個人事業主の方が会社設立(法人成り)することも多くあります。会社設立にはどのようなメリット・デメリットがあるのでしょうか?
会社設立のメリット
会社設立する大きなメリットは、次の4つ挙げられます。
①個人事業主よりも会社の方が信用力が高い
一般的には、個人事業者よりも会社の方が対外的な信用力は高いと言えます。そのため融資やベンチャーキャピタルからの出資など資金調達の可能性は広がりますし、人材の獲得や取引先の拡大でも会社の方が有利となるでしょう。会社でないと株式上場もできません。

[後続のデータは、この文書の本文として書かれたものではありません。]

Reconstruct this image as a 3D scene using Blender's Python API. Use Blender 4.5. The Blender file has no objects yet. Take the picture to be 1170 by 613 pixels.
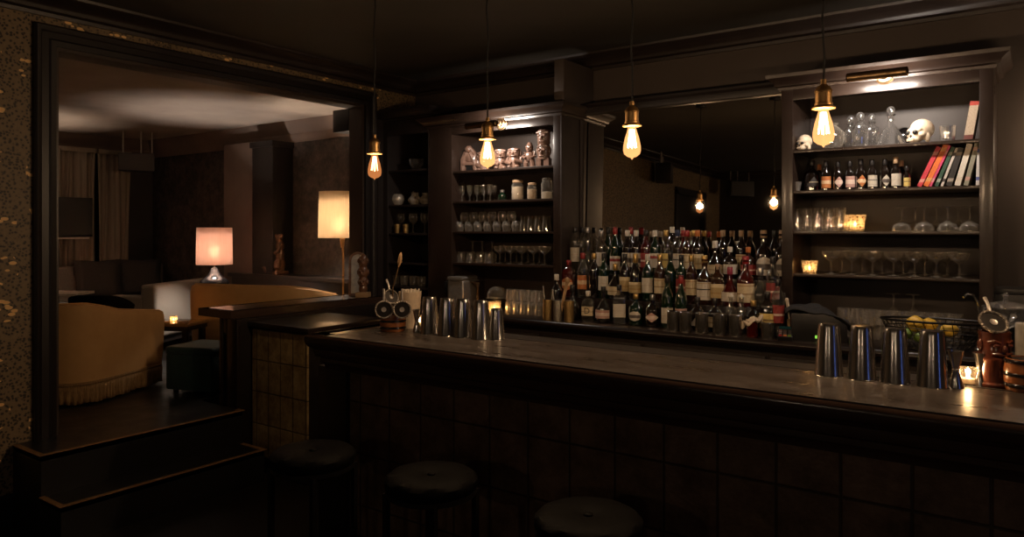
import bpy, bmesh, math, random
from mathutils import Matrix, Vector, Euler
PI = math.pi
random.seed(7)
scn = bpy.context.scene
COL = scn.collection

# ------------------------------------------------------------------ geometry helpers
class MB:
    """collects shapes; build() links them as ONE mesh object"""
    def __init__(s):
        s.v, s.f, s.sm = [], [], []
    def add(s, vs, fs, smooth=False):
        o = len(s.v)
        s.v += [tuple(p) for p in vs]
        s.f += [tuple(i + o for i in f) for f in fs]
        s.sm += [smooth] * len(fs)
        return s
    def box(s, x0, x1, y0, y1, z0, z1, M=None):
        vs = [Vector((x, y, z)) for z in (z0, z1) for y in (y0, y1) for x in (x0, x1)]
        if M is not None: vs = [M @ p for p in vs]
        return s.add(vs, [(0, 2, 3, 1), (4, 5, 7, 6), (0, 1, 5, 4), (2, 6, 7, 3), (0, 4, 6, 2), (1, 3, 7, 5)])
    def lathe(s, prof, n=20, c=(0, 0, 0), sq=None, a0=0.0, a1=None, M=None, wob=None):
        """prof: (radius, z) from bottom to top. sq: superellipse exponent for squared bodies"""
        full = a1 is None
        m = n if full else n + 1
        vs, fs = [], []
        for (r, z) in prof:
            for k in range(m):
                a = a0 + ((2 * PI if full else (a1 - a0)) * k / n)
                ca, sa = math.cos(a), math.sin(a)
                q = r
                if sq: q = r / (abs(ca) ** sq + abs(sa) ** sq) ** (1.0 / sq)
                if wob: q *= wob(k, z)
                p = Vector((c[0] + q * ca, c[1] + q * sa, c[2] + z))
                vs.append(M @ p if M is not None else p)
        for i in range(len(prof) - 1):
            for k in range(n):
                k2 = (k + 1) % m if full else k + 1
                fs.append((i * m + k, i * m + k2, (i + 1) * m + k2, (i + 1) * m + k))
        s.add(vs, fs, True)
        if full:
            o = len(s.v) - len(vs)
            if prof[0][0] > 1e-5:
                s.f.append(tuple(o + k for k in range(n))[::-1]); s.sm.append(False)
            if prof[-1][0] > 1e-5:
                s.f.append(tuple(o + (len(prof) - 1) * m + k for k in range(n))); s.sm.append(False)
        return s
    def shell(s, prof, n=20, c=(0, 0, 0), sq=None, M=None, wob=None):
        """an open lathe: prof runs outside up and inside down, no caps"""
        k0 = len(s.f)
        s.lathe(prof, n, c, sq, 0.0, None, M, wob)
        for e in (1, 2):
            if len(s.f) > k0 and len(s.f[-1]) == n and n > 4: s.f.pop(); s.sm.pop()
        return s
    def ell(s, c, r, nu=16, nv=10, M=None):
        vs, fs = [], []
        for i in range(nv + 1):
            t = PI * i / nv
            for k in range(nu):
                a = 2 * PI * k / nu
                p = Vector((r[0] * math.sin(t) * math.cos(a), r[1] * math.sin(t) * math.sin(a), -r[2] * math.cos(t)))
                if M is not None: p = M @ p
                vs.append(p + Vector(c))
        for i in range(nv):
            for k in range(nu):
                fs.append((i * nu + k, i * nu + (k + 1) % nu, (i + 1) * nu + (k + 1) % nu, (i + 1) * nu + k))
        return s.add(vs, fs, True)
    def tube(s, pts, r, n=8):
        pts = [Vector(p) for p in pts]
        rs = r if isinstance(r, (list, tuple)) else [r] * len(pts)
        up = Vector((0.13, 0.31, 0.94)).normalized()
        vs, fs = [], []
        for i, p in enumerate(pts):
            d = (pts[min(i + 1, len(pts) - 1)] - pts[max(i - 1, 0)])
            d = d.normalized() if d.length > 1e-9 else Vector((0, 0, 1))
            a = d.cross(up)
            if a.length < 0.2: a = d.cross(Vector((1, 0, 0)))
            a.normalize(); b = d.cross(a).normalized()
            for k in range(n):
                t = 2 * PI * k / n
                vs.append(p + a * (rs[i] * math.cos(t)) + b * (rs[i] * math.sin(t)))
        for i in range(len(pts) - 1):
            for k in range(n):
                fs.append((i * n + k, i * n + (k + 1) % n, (i + 1) * n + (k + 1) % n, (i + 1) * n + k))
        fs.append(tuple(range(n))[::-1]); fs.append(tuple((len(pts) - 1) * n + k for k in range(n)))
        return s.add(vs, fs, True)
    def prism(s, poly, z0, z1, M=None):
        n = len(poly)
        vs = [Vector((x, y, z0)) for x, y in poly] + [Vector((x, y, z1)) for x, y in poly]
        if M is not None: vs = [M @ p for p in vs]
        fs = [tuple(range(n))[::-1], tuple(range(n, 2 * n))] + [(i, (i + 1) % n, n + (i + 1) % n, n + i) for i in range(n)]
        return s.add(vs, fs)
    def sweep(s, prof, path, closed=False, smooth=False, M=None):
        """prof: closed section of (offset to the path's right-hand side, z); path: (x, y) points, mitred"""
        m, n = len(prof), len(path)
        vs, fs = [], []
        for i in range(n):
            p = Vector(path[i])
            dirs = []
            if closed or i > 0: dirs.append((p - Vector(path[i - 1])).normalized())
            if closed or i < n - 1: dirs.append((Vector(path[(i + 1) % n]) - p).normalized())
            ns = [Vector((d.y, -d.x)) for d in dirs]
            if len(ns) == 2:
                b = ns[0] + ns[1]
                b = b / max(0.15, b.dot(ns[0])) if b.length > 1e-6 else ns[0]
            else: b = ns[0]
            for (o, z) in prof:
                q = Vector((p.x + b.x * o, p.y + b.y * o, z))
                vs.append(M @ q if M is not None else q)
        for i in range(n if closed else n - 1):
            j = (i + 1) % n
            for k in range(m):
                k2 = (k + 1) % m
                fs.append((i * m + k, i * m + k2, j * m + k2, j * m + k))
        if not closed:
            fs.append(tuple(range(m))); fs.append(tuple((n - 1) * m + k for k in range(m))[::-1])
        return s.add(vs, fs, smooth)
    def grid(s, fn, nu, nv, smooth=True):
        vs = [fn(i / nu, j / nv) for j in range(nv + 1) for i in range(nu + 1)]
        w = nu + 1
        fs = [(j * w + i, j * w + i + 1, (j + 1) * w + i + 1, (j + 1) * w + i) for j in range(nv) for i in range(nu)]
        return s.add(vs, fs, smooth)
    def mesh(s, name, mat, bevel=0.0, segs=2, sharp=38):
        me = bpy.data.meshes.new(name)
        me.from_pydata(s.v, [], s.f)
        me.polygons.foreach_set('use_smooth', s.sm)
        bm = bmesh.new(); bm.from_mesh(me)
        bmesh.ops.recalc_face_normals(bm, faces=bm.faces)
        if bevel > 0:
            es = [e for e in bm.edges if len(e.link_faces) == 2 and e.calc_face_angle(0) > 0.5]
            bmesh.ops.bevel(bm, geom=es, offset=bevel, segments=segs, affect='EDGES', profile=0.6, clamp_overlap=True)
        bm.to_mesh(me); bm.free()
        if bevel > 0: me.polygons.foreach_set('use_smooth', [True] * len(me.polygons))
        me.set_sharp_from_angle(angle=math.radians(sharp))
        if mat is not None: me.materials.append(mat)
        return me
    def build(s, name, mat, parent=None, bevel=0.0, segs=2, loc=None, label=None, sharp=38, solid=0.0):
        o = bpy.data.objects.new(name, s.mesh(name, mat, bevel, segs, sharp))
        COL.objects.link(o)
        if parent is not None: o.parent = parent
        if loc is not None: o.location = loc
        if label: o['label'] = label
        if solid:
            md = o.modifiers.new('thickness', 'SOLIDIFY'); md.thickness = solid; md.offset = 0
        return o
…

トヨタや楽天のような巨大な事業は会社でないとできないでしょう。
②有限責任となる
個人事業の場合は、事業で借金をすればそれはそのまま個人の借金となり、個人資産を取り崩してでも借金を返済したりしないといけないときもあります。このため、万が一、事業に失敗した場合などは、個人の生活まで制限されてしまうことになりかねません。
しかし、株式会社では、出資者(個人)の責任と会社の責任が切り離されます。例えば、事業に失敗して会社に借金が残ったときや事故を起こして会社が損害賠償請求をされたときでも、個人の出資額は返ってこなくなりますが、それ以上の債務を負うことはありません。
銀行から融資を受けるときに個人保証を求められることもありますし、会社にしたからといって、個人の責任がすべて解放されるわけではありませんが、これは会社を設立する大きなメリットと言えます。
③税金面で有利となるケースがある。
法人税率は所得税の最高税率より低いため、事業から生じる利益によっては税負担が軽くなるケースがあります。また役員報酬について給与所得控除を受けたり、退職金を支給したりすることによって、税負担をさらに軽くすることができる場合もあります。
④事業の承継がスムーズになる。
たとえば、事業主が死亡したときなどの場合、個人事業であれば事業を構成する個々の資産などを個別に譲渡していくこととなります。会社であれば、株式を後継者に譲渡することにより円滑に事業を承継することができます。持株比率を調整することで、会社への関与の度合いを調整することもできます。
会社設立のデメリット
一方で会社設立には次のようなデメリットもあります。
①会社設立費用や設立後の均等割がかかる
設立に要するコストは、株式会社の場合で約25万円、合同会社の場合で約6万円です。
定款の作成や登記などやらなければならない事務手続も多くあります。また設立後には利益があるかどうかに係らず一定の税金(法人住民税の均等割)を支払う必要があります。
(関連記事)法人住民税とは?法人税割と均等割の違い
②経理処理に負担がかかる
経理処理は当然、個人事業主の場合でもやらないといけないものです。しかし、会社の経理処理は個人事業のときよりも煩雑になります。税金の申告をする際も、法人税の申告書の他、事業税・住民税の申告書、法人事業概況説明書、勘定科目内訳明細書を作成しなければなりません。
これらを税理士などに委託するときは、税理士顧問料などのコストがかかることとなります。
③社会保険に加入しなければならない
会社を設立すると、国民年金は厚生年金に、国民健康保険は健康保険に切り替える必要があります。
社長1名であっても、これらの社会保険に加入しなければなりませんし、従業員がいるときは従業員の社会保険料の会社負担分が発生することとなります。
忘れられがちですが、社会保険料の負担はバカになりません。会社設立前に認識するようにしておきましょう。
まとめ
会社設立のメリット・デメリットを解説しました。コストや手間というデメリットはありますが、対外的な信用力が増し、個人とは切り離された会社という存在が認められるということは、会社としてそれだけの責任を負わなければならない、ということです。一方で事業を拡大していく上では、法人成りは必須であるとも言えます。メリット・デメリットをよく考えて、法人成りする適切なタイミングを図りましょう。